None of the fugues in these collections are classified as "simple fugues" because this term implies no recurring countersubject -- all of them are in fact supplied with at least two recurring countersubjects, and many have three.  Each fugue is written in triple (or quadruple) counterpoint, this because each fugue subject and its multiple countersubjects take turns entering at least once in the bass.  Consistent features are relatively long subjects, short codettas linking entries in the opening exposition, and short episodes generally of equal length linking all subsequent entries permitting a rapid and weighty development, all of which combine to give these pieces a signature construction and sound.  One of them (Op. 20) is supplied with a counterexposition, but others make moves which are far bolder, undaunted, and unexpected:  four are supplied with redundant (5th) entries during which all 4 moving lines either are inverted (Op. 18), modulate to the relative key (Op. 22, 31), or modulate a whole tritone distant from the home key (Op. 33); another (Op. 11) is a double fugue in which the 2nd subject is introduced using invention rather than fugal procedure and carries on with a countersubject that exists in two forms, both of which reappear in the final combinatory section.  Certain pieces are also thematically related:  for example, the subject from Op. 26 is the Op. 25 subject inverted -- the Op. 33 subject is the Op. 32 subject inverted -- the 1st countersubject from Op. 28 is the Op. 27 subject inverted.  The theme of the Op. 5 Prelude and the subject of the Op. 6 Fugue also were both derived by rhythmic transformation (same pitches, different note values) of the main theme from the Op. 4 Variations.
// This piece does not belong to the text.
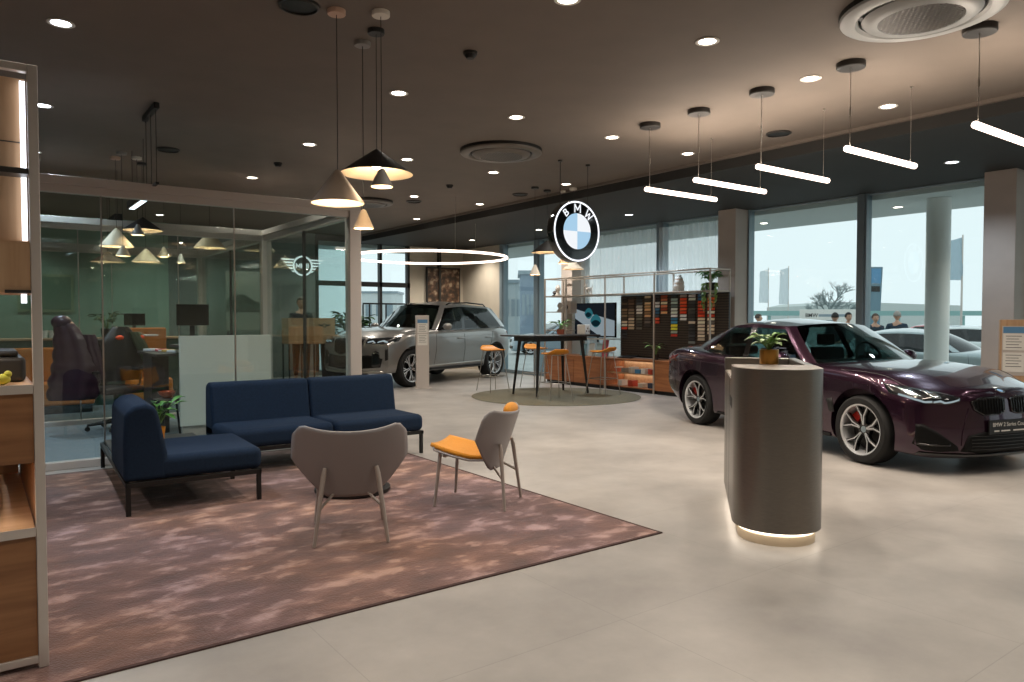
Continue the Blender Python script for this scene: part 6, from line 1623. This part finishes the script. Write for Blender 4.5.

These scores are currently available as digital downloads from Noteflight Marketplace, Sheet Music Plus, and Sheet Music Direct, and recordings of some have been posted on YouTube.  This music also may be viewed as YouTube slide shows on this web site.

NOTE:  Those who love polyphonic tonal music in this style built upon chord relationships with no ambiguity of key also should revere the impulse that would push one to the edges of tonality, if not beyond.  A good deal of music of great beauty has been written within regions of musical space where the tonal fences are shaky but still standing, and some composers have pushed their music successfully into tonally rarified atmospheres well beyond that.  Art forms destined to have a future subsist on energy innovation like this -- in the case of music by keeping the best from the musical language of composers from the past and doing something different, interesting, and unexpected with it that nobody's ever heard or tried before.  At the same time, with music today being divided into the sad dichotomy of tonal versus atonal, the temptation to view through a preferential prism more recently composed musical works which either strictly obey or tend to drift from traditional rules of tonal grammar and syntax and to weigh them too early in their life before they have withstood the test of time also seems to be ever-present.  But for those who believe that new music should be cogent, concise, contrapuntally savvy, listener-friendly, definitely of our time, and weighed by its discernable formal architecture, the quality of its thematic material, the bold moves it makes, the speed of its harmonic rhythm, and how it stands up under usage, such scores, often considered by their composers are mere trifles compared to the masterpieces of others, have been known to appeal to a broad group of musicians and music lovers over a span of time, cultures, and places, to have a life beyond their original premiere, and possibly labored over, loved, interrogated, and admired by future generations.